A History of Solar Activity over Millennia

TL;DR

This review summarizes how indirect proxies like cosmogenic isotopes are used to reconstruct and understand the long-term history of solar activity over millennia, highlighting methods, findings, and implications for solar dynamo theory.

Contribution

It provides a comprehensive overview of proxy-based methods for millennial solar activity reconstruction, including verification, calibration, and implications for solar and stellar dynamo models.

Findings

Cosmogenic isotopes reliably reconstruct past solar activity.

Strong solar energetic-particle events are rare in the long-term record.

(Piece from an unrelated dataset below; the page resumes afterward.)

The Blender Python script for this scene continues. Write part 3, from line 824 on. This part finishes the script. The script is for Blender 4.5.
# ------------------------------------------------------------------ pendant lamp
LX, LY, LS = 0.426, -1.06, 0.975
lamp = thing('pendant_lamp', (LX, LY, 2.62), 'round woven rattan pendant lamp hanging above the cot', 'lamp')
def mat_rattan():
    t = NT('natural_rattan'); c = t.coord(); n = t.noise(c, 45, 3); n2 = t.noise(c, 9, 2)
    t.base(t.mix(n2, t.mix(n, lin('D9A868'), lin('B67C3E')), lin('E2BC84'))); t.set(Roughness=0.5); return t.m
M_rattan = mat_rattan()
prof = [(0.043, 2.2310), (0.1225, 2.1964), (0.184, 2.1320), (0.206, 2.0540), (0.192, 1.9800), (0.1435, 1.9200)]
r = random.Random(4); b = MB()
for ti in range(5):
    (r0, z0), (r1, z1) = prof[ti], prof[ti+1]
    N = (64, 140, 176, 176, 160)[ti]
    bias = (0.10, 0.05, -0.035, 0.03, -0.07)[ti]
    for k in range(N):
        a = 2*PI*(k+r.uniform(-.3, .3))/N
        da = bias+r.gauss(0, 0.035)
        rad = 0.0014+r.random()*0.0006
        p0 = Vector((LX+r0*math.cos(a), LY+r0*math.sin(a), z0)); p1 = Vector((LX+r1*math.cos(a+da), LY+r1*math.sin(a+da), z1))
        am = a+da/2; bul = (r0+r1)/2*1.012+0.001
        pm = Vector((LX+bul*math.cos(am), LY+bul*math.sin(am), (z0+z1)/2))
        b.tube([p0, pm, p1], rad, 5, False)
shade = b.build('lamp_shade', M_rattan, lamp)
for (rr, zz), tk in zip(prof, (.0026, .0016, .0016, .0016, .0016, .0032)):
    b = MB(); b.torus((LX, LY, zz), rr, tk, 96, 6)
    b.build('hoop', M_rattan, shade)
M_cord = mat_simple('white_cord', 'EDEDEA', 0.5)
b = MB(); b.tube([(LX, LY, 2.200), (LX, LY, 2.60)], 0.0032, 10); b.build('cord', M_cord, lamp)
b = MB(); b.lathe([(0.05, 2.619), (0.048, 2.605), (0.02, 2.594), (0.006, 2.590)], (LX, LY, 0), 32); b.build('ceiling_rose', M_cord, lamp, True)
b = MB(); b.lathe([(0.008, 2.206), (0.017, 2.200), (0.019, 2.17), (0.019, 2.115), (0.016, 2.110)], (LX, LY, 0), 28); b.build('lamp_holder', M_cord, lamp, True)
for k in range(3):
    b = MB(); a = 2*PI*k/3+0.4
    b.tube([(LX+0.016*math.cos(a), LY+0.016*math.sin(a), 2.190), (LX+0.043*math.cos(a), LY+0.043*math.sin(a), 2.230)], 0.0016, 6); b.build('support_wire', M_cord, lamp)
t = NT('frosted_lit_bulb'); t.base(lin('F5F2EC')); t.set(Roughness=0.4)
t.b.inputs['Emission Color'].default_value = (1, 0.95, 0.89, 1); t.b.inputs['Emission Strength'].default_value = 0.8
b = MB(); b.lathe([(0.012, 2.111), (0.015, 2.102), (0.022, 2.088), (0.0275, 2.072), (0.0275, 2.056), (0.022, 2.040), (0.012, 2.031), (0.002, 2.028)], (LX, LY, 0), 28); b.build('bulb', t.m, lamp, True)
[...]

The occurrence of grand minima and maxima influences solar dynamo understanding.

Abstract

Presented here is a review of present knowledge of the long-term behavior of solar activity on a multi-millennial timescale, as reconstructed using the indirect proxy method. The concept of solar activity is discussed along with an overview of the special indices used to quantify different aspects of variable solar activity, with special emphasis upon sunspot number. Over long timescales, quantitative information about past solar activity can only be obtained using a method based upon indirect proxies, such as the cosmogenic isotopes \super{14}C and \super{10}Be in natural stratified archives (e.g., tree rings or ice cores). We give an historical overview of the development of the proxy-based method for past solar-activity reconstruction over millennia, as well as a description of the modern state. Special attention is paid to the verification and cross-calibration of reconstructions. It is argued that this method of cosmogenic isotopes makes a solid basis for studies of solar variability in the past on a long timescale (centuries to millennia) during the Holocene. A separate section is devoted to reconstructions of strong solar energetic-particle (SEP) events in the past, that suggest that the present-day average SEP flux is broadly consistent with estimates on longer timescales, and that the occurrence of extra-strong events is unlikely. Finally, the main features of the long-term evolution of solar magnetic activity, including the statistics of grand minima and maxima occurrence, are summarized and their possible implications, especially for solar/stellar dynamo theory, are discussed.